Sonia Delaunay

by  and [1]

 

Sonia Delaunay, Bal Bullier, 1913, oil on canvas, 97 x 336.5 cm (MNAM Centre Pompidou)
Sonia Delaunay, Bal Bullier, 1913, oil on canvas, 97 x 336.5 cm (MNAM Centre Pompidou)

Almost eleven feet wide, Sonia Delaunay’s Bal Bullier creates an overwhelming impression of brilliant color and movement. The composition juxtaposes rectangular geometric forms and circles with more fluid curved shapes, loosely structured across the canvas in a rhythmic pattern of dark and light verticals.

A modern dance hall

The Bal Bullier was a dance hall in Paris that Delaunay frequently visited with her husband, Robert. Her painting shows a scene of modern urban life comparable to those painted by the Impressionists in the late 19th century, such as Auguste Renoir’s Moulin de la Galette.

If you look closely at the dark shapes in the center you will see the abstracted forms of couples dancing the tango. The dance, which originated in sailors’ bars in Argentina, was very popular in Paris in the early 20th century. It is renowned for its erotic intensity and requires a very tight embrace between partners, which Delaunay represents in the interlocking curves of the figures.

The Delaunays were committed  to developing Simultanism as a post-Cubist style of modern painting focused on color relationships, and to the depiction of modern subjects. In addition to the dance hall, Sonia painted the new electric street lights in Paris, and Robert painted the Eiffel Tower, rugby matches, and airplanes.

 

Sonia Delaunay, Electrical Prisms, 1914, oil on canvas, 250 x 250 cm (MNAM Centre Pompidou)
Sonia Delaunay, Electrical Prisms, 1914, oil on canvas, 250 x 250 cm (MNAM Centre Pompidou)

Sonia’s Electrical Prisms is both a display of color relationships and an abstracted depiction of her first experience of electric streetlights on a Paris boulevard. The streetlights become discs of radiating color that permeate the entire canvas, but there are also suggestions of solid forms. A tall kiosk with books or magazines is on the left, and parts of some shadowy figures appear in the lower half of the painting, almost completely absorbed into the brilliant colors of the electric light.

Intuition vs. intellect

Interestingly, in Western art theory color is thought to appeal directly to the senses, in contrast to drawing’s supposed appeal to the intellect; thus, Sonia’s purportedly intuitive approach to color was aligned with traditional Western conceptions of color’s role in art. It should be noted, however, that Sonia formally studied art for several years in a German academy and an art school in Paris, while Robert’s formal artistic training was limited to a two-year apprenticeship with a theatrical designer in Paris.

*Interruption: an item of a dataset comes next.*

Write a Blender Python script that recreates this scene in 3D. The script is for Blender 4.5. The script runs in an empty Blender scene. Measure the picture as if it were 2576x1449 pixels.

Abstraction and representation

Unlike many of their contemporaries who developed abstract painting styles that progressed from representation to pure abstraction, the Delaunays painted representational and non-representational Simultanist works at the same time. Modern objects such as the Eiffel Tower and airplanes as well as scenes of dance halls and rugby games were enveloped in the prismatic color planes of Simultanism. Like the Italian Futurists, the Delaunays created a post-Cubist style appropriate to the modern city, and Sonia expanded her art beyond the limits of the easel painting to engage with everyday life.